Ce système facilite aussi la transition vers des véhicules autonomes, car il isole les commandes humaines du processus de freinage, simplifiant ainsi le système global et réduisant les coûts associés. Enfin, l’absence de vibrations dans la pédale lors de l’activation de l’ABS améliore l’expérience de conduite.
Pour les voitures électriques et hybrides, cela permet en outre de doser plus finement le mix entre freinage régénératif, contrôlé par les moteurs électriques, et le freinage « mécanique », dont s’occupent les plaquettes et les disques de frein.
C’est bien beau tout ça, mais les amateurs de conduite sportive, eux, ne partagent pas forcément le même avis et signalent sur certains modèles qui en sont équipés un certain manque de feeling et de remontée d’informations. Une problématique similaire à celle rencontrée lors du passage des directions assistées hydrauliques aux versions « steer by wire », qu’embarque par exemple le Tesla Cybertruck.
Qui utilise le brake by wire aujourd’hui ?
S’il y a plus d’avantages que d’inconvénients, on imagine que tout le monde l’utilise ? Si les équipementiers proposant des directions « by wire » se multiplient, ceux travaillant sur le freinage sans liaison hydraulique sont moins nombreux : Hella, Brembo, Continental, ZF ou encore Hitashi pour les Japonais.
Même s’il y a eu des prémices en 2001 avec Toyota, les premiers systèmes de freinage by wire ont vraiment vu le jour en même temps que leur introduction en Formule 1 à cette époque, c’est-à-dire en 2014. Bosch a présenté le système « iBooster » fin 2013, Continental a à son tour lancé le « MK C1 » en 2016.

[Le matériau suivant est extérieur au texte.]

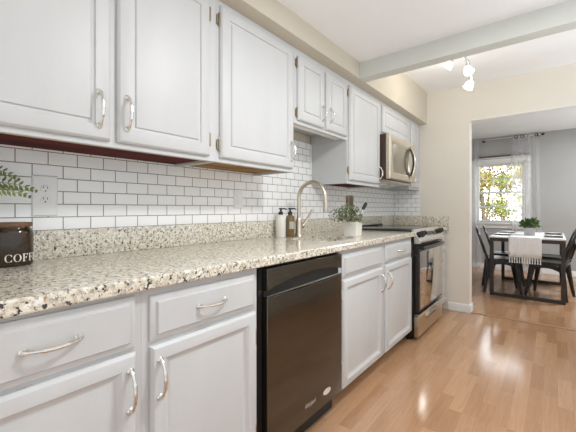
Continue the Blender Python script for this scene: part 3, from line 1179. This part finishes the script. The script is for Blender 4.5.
# ------------------------------------------------------------------ fern at the end of the counter
rnd = random.Random(11)
fx, fy = 0.135, 0.02
fn = thing('potted_fern', 'potted fern whose green fronds reach over the coffee canister', 'fern', (fx, fy, 0.914))
bm = BM()
lathe(bm, fx, fy, [(0, 0.9142), (0.05, 0.9142), (0.053, 0.92), (0.068, 1.02), (0.072, 1.022), (0.072, 1.035), (0.064, 1.035), (0.060, 1.01), (0, 1.01)], 32)
obj('pot', bm, M['terracotta'], fn)
bm = BM()
lathe(bm, fx, fy, [(0, 1.0105), (0.0595, 1.0105), (0.05, 1.018), (0, 1.020)], 24)
obj('soil', bm, M['soil'], fn)


def frond(tip, lift, width):
    bm = BM()
    a = Vector((fx, fy, 1.018))
    tip = Vector(tip)
    n = 24
    mid = a.lerp(tip, 0.45) + Vector((0, 0, lift))
    pts = []
    for i in range(n + 1):
        t = i / n
        pts.append(a * (1 - t) ** 2 + mid * 2 * t * (1 - t) + tip * t * t)
    tube(bm, pts, [0.0018 * (1 - 0.8 * i / n) + 0.0003 for i in range(n + 1)], 5)
    for i in range(5, n + 1):
        t = i / n
        d = (pts[i] - pts[i - 1]).normalized()
        s = d.cross(Vector((0.70, -0.55, 0.45))).normalized()
        w = width * math.sin(PI * min(1, (1.04 - t) * 0.80 + 0.05)) * (1 if t < 0.98 else 0.5)
        for sg in (1, -1):
            for h in (0,):
                p = pts[i] - d * h * (pts[i] - pts[i - 1]).length
                leaf(bm, p, s * sg + d * (0.55 if i < n - 2 else 1.2), (0.70, -0.55, 0.45), max(w * 1.15, 0.009), 0.0052, 0.15)
    return obj('frond', bm, M['fern'], fn)


for tip, lift, w in (((0.105, 0.365, 1.172), 0.17, 0.042), ((0.085, 0.320, 1.212), 0.22, 0.036), ((0.15, 0.335, 1.150), 0.15, 0.034), ((0.26, 0.19, 1.10), 0.2, 0.036),
                     ((0.07, 0.25, 1.255), 0.25, 0.034), ((0.12, 0.24, 1.145), 0.18, 0.036), ((0.20, -0.2, 1.12), 0.2, 0.036), ((0.06, -0.22, 1.18), 0.25, 0.036),
                     ((0.33, 0.02, 1.10), 0.2, 0.036), ((0.06, 0.02, 1.30), 0.2, 0.032)):
    frond(tip, lift, w)

# ------------------------------------------------------------------ outlet and switch on the tile
t = thing('wall_outlet', 'white duplex power outlet with a large plate on the tile above the counter', 'outlet', (0.006, 0.420, 1.151))
bm = BM()
panel(bm, 0.378, 0.462, 1.080, 1.236, 0.0062, [(0.0, 0.009), (0.004, 0.0125), (0.006, 0.0125)])
obj('cover_plate', bm, M['plastic_white'], t)
for zc in (1.142, 1.184):
    bm = BM()
    lathe(bm, 0.0124, 0.420, [(0, 0), (0.0165, 0), (0.0165, 0.0018), (0.0155, 0.0024), (0, 0.0024)], 24, 'X', zc)
    r_ = obj('receptacle', bm, M['plastic_white'], t)
    bm = BM()
    box(bm, 0.0146, 0.0152, 0.4125, 0.4145, zc + 0.001, zc + 0.010)
    box(bm, 0.0146, 0.0152, 0.4255, 0.4275, zc + 0.001, zc + 0.009)
    box(bm, 0.0146, 0.0152, 0.4178, 0.4222, zc - 0.010, zc - 0.005)
    obj('slot', bm, M['slot'], r_)
t = thing('wall_switch', 'white wall switch plate on the tile between the outlet and the faucet', 'switch', (0.006, 1.429, 1.168))
bm = BM()
panel(bm, 1.392, 1.466, 1.11, 1.226, 0.0062, [(0.0, 0.009), (0.004, 0.012), (0.006, 0.012)])
obj('cover_plate', bm, M['plastic_white'], t)
bm = BM()
panel(bm, 1.412, 1.446, 1.135, 1.201, 0.0115, [(0.0, 0.0135), (0.002, 0.0145)])
obj('rocker', bm, M['plastic_white'], t)

# ------------------------------------------------------------------ dishwasher
DX = 0.640
dw = thing('dishwasher', 'black stainless dishwasher with a pocket handle under the granite counter', 'dishwasher', (0.32, 1.29, 0.0))
bm = BM()
box(bm, 0.04, 0.600, 0.972, 1.610, 0.10, 0.870)
obj('tub', bm, M['black_matte'], dw)
ya, yb = 1.000, 1.603
bm = BM()
arch = [(ya + (yb - ya) * k / 24, 0.772 + 0.031 * math.sin(PI * k / 24) ** 0.8 + 0.012 * k / 24) for k in range(25)]
prism(bm, [(yb, 0.863), (ya, 0.863)] + arch, 0.602, DX, 'X')
obj('upper_panel', bm, M['black_steel'], dw, bevel=0.002)
bm = BM()
low = [(ya + (yb - ya) * k / 24, 0.747 - 0.006 * math.sin(PI * k / 24) + 0.010 * (k / 24) ** 2) for k in range(25)]
prism(bm, low + [(yb, 0.116), (ya, 0.116)], 0.602, DX, 'X')
obj('door_panel', bm, M['black_steel'], dw, bevel=0.002)
bm = BM()
box(bm, 0.602, 0.618, ya + 0.002, yb - 0.002, 0.735, 0.815)
obj('handle_pocket', bm, M['black_matte'], dw)
bm = BM()
lip = []
for k in range(25):
    y = ya + 0.004 + (yb - ya - 0.008) * k / 24
    lip.append((DX - 0.006 + 0.006 * math.sin(PI * k / 24), y, 0.750 + 0.004 * math.sin(PI * k / 24) + 0.010 * (k / 24) ** 2))
tube(bm, lip, [0.003 + 0.004 * math.sin(PI * k / 24) for k in range(25)], 10, flat=0.45)
obj('handle', bm, M['dark_steel'], dw)
bm = BM()
box(bm, 0.602, 0.612, 0.975, 0.998, 0.02, 0.866)
obj('side_seal', bm, M['black_gloss'], dw)
bm = BM()
box(bm, 0.56, 0.575, 0.975, 1.610, 0.0, 0.110)
obj('toe_panel', bm, M['black_matte'], dw)
bm = BM()
box(bm, DX - 0.001, DX + 0.0006, 1.046, 1.140, 0.8215, 0.8235)
box(bm, DX - 0.001, DX + 0.0006, 1.046, 1.120, 0.8095, 0.811)
obj('vent_line', bm, M['slot'], dw)


def text_mesh(body, height, shear=0.0):
    cu = bpy.data.curves.new('lettering', 'FONT')
    cu.body = body
    cu.size = height
    cu.shear = shear
    cu.extrude = 0.0
    cu.resolution_u = 4
    o = bpy.data.objects.new('lettering', cu)
    COL.objects.link(o)
    dg = bpy.context.evaluated_depsgraph_get()
    me = bpy.data.meshes.new_from_object(o.evaluated_get(dg))
    bpy.data.objects.remove(o)
    bm = BM()
    bm.from_mesh(me)
    bpy.data.meshes.remove(me)
    return bm


bm = text_mesh('Whirlpool', 0.026, 0.35)
for v in bm.verts:
    v.co = Vector((DX + 0.0007, 1.258 + v.co.x * 0.80, 0.173 + v.co.y * 1.15))
obj('lettering', bm, M['silver_letter'], dw, smooth=False, recalc=False)
bm = BM()
lathe(bm, DX - 0.0005, 0, [(0, 0), (0.020, 0), (0.019, 0.0025), (0.0155, 0.003), (0.0145, 0.002), (0, 0.002)], 28, 'X', 0)
for v in bm.verts:
    v.co = Vector((v.co.x, 1.452 + v.co.y * 1.8, 0.178 + v.co.z * 0.75))
obj('badge', bm, M['silver_letter'], dw)

# ------------------------------------------------------------------ range
RX = 0.668
RY0, RY1 = 2.832, 3.596
rg = thing('slide_in_range', 'stainless slide-in electric range with a black glass cooktop', 'range', (0.33, (RY0 + RY1) / 2, 0.0))
bm = BM()
box(bm, 0.035, 0.632, RY0, RY1, 0.03, 0.905)
obj('body', bm, M['black_gloss'], rg)
for yy in (RY0 + 0.04, RY1 - 0.04):
    for xx in (0.08, 0.58):
        bm = BM()
        lathe(bm, xx, yy, [(0, 0), (0.02, 0), (0.02, 0.006), (0.012, 0.01), (0.012, 0.031), (0, 0.031)], 14)
        obj('foot', bm, M['black_matte'], rg)
bm = BM()
box(bm, 0.035, 0.615, RY0 - 0.004, RY1 + 0.004, 0.9155, 0.930, bev=0.006)
ck = obj('cooktop', bm, M['glass_black'], rg)
for (xx, yy, rr) in ((0.45, 3.03, 0.10), (0.45, 3.40, 0.085), (0.18, 3.03, 0.08), (0.18, 3.40, 0.10)):
    bm = BM()
    lathe(bm, xx, yy, [(rr - 0.003, 0.9303), (rr, 0.9303), (rr, 0.9306), (rr - 0.003, 0.9306), (rr - 0.003, 0.9303)], 36)
    obj('burner_ring', bm, M['label'], ck)
bm = BM()
box(bm, 0.028, 0.040, RY0 - 0.004, RY1 + 0.004, 0.929, 0.943, bev=0.004)
obj('rear_vent', bm, M['black_gloss'], ck)
# slanted control panel
bm = BM()
prism(bm, [(0.610, 0.905), (0.610, 0.932), (0.626, 0.934), (0.685, 0.835), (0.683, 0.818), (0.633, 0.812)], RY0, RY1, 'Y')
cp = obj('control_panel', bm, M['steel'], rg, bevel=0.003)
bm = BM()
prism(bm, [(0.6430, 0.9039), (0.6446, 0.9048), (0.6653, 0.8702), (0.6637, 0.8693)], RY0 + 0.27, RY1 - 0.27, 'Y')
obj('display', bm, M['glass_black'], cp)
kn = Vector((0.86, 0, 0.51)).normalized()
for yy in (RY0 + 0.065, RY0 + 0.15, RY1 - 0.15, RY1 - 0.065):
    bm = BM()
    c0 = Vector((0.6525, yy, 0.8875))
    tube(bm, [c0, c0 + kn * 0.010, c0 + kn * 0.012, c0 + kn * 0.034, c0 + kn * 0.038], [0.026, 0.026, 0.022, 0.020, 0.017], 20)
    bar(bm, c0 + kn * 0.040 + Vector((0.008, 0, -0.014)), c0 + kn * 0.040 - Vector((0.008, 0, -0.014)), 0.008, 0.010, (0, 1, 0))
    obj('knob', bm, M['black_gloss'], cp)
# oven door
bm = BM()
panel(bm, RY0 + 0.004, RY1 - 0.004, 0.240, 0.806, 0.633, [(0, RX - 0.004), (0.004, RX), (0.010, RX)])
od = obj('oven_door', bm, M['black_gloss'], rg)
bm = BM()
panel(bm, RY0 + 0.045, RY1 - 0.012, 0.262, 0.745, RX - 0.0005, [(0, RX + 0.001), (0.002, RX + 0.002)])
obj('door_glass', bm, M['mirror_door'], od)
bm = BM()
tube(bm, [(RX + 0.028, RY0 + 0.03, 0.779), (RX + 0.028, RY1 - 0.09, 0.779)], 0.0135, 14)
for yy in (RY0 + 0.06, RY1 - 0.12):
    tube(bm, [(RX - 0.001, yy, 0.779), (RX + 0.028, yy, 0.779)], [0.013, 0.010], 12)
obj('door_handle', bm, M['black_gloss'], od)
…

Du côté des thermiques, il y a Alfa Romeo avec sa très séduite Giulia qui utilise ce système (de bien belle manière), tandis que Chevrolet et sa Corvette C8 a su se laisser séduire également.

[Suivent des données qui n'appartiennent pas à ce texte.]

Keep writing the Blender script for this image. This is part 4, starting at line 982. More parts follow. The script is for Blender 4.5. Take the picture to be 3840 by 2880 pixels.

Et du côté des voitures électriques aussi, là aussi sur du haut de gamme avec Audi et son e-tron Sportback, Porsche et son Taycan et Tesla.
Notons tout de même que la réglementation (toujours elle) implique, notamment en Europe, de maintenir un système électro-hydraulique en redondance, si jamais le système « by wire » venait à lâcher. Il serait en effet fâcheux de se retrouver avec une voiture dont les freins ne répondent plus.